Welcome! While blonde women being dumb is a total myth, the jokes are pretty hilarious! Enjoy the very best Blonde Jokes online!

Blonde Jokes

What does a blonde and a beer bottle have in common? They're both empty from the neck up.
A blond gets in her car and notices her steering wheel, dashboard, and windshield is missing.
She calls the police and reports a theft.
When the police officer comes, he looks at the blond who is crying and and says, "Ma'am...you're sitting in the backseat..."
Two blondes were taking their first train trip to Warsaw on the train.
A vendor came down the corridor selling bananas which they’d never seen before.
Each bought one.
The first one eagerly peeled the banana and bit into it just as the train went into a tunnel.
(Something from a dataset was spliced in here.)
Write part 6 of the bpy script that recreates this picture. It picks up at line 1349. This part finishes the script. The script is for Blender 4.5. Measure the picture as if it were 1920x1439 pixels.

When the train emerged from the tunnel, she looked across to her friend and said, “I wouldn’t eat that if I were you.”
“Why not?”
“I took one bite and went blind for half a minute.”
Did you hear about the blonde who stayed up all night to see where the sun went? It finally dawned on her!
What do you call a blonde holding a balloon? Siamese twins
A Blond walks into a doctors office and says:
"Doctor, what’s the problem with me?
When I touch my arm, ouch! It hurts...
When I touch my leg, ouch! it hurts...
When I touch my head, ouch! It hurts...
When I touch my chest, ouch! it really hurts!"
The Doctor replies: "Your finger is broken."
What's five miles long and has an IQ of forty? A blonde parade.
How did the blonde break her leg raking leaves? She fell out of the tree.
How do you change a blonde's mind? A1: Blow in her ear. A2: Buy her another beer.
“I got a compliment on my driving today,” said a blond to her friend. There was a note left on my windshield it said “parking fine”.
A blond calls her mom...
Blond: "Mom mom!! I'm a genius!"
Mother: "Really dear? How's that possible?"
Blond: "I finished a puzzle that I've been working on for 1 year and on the box it said 'for 2-5 yrs'."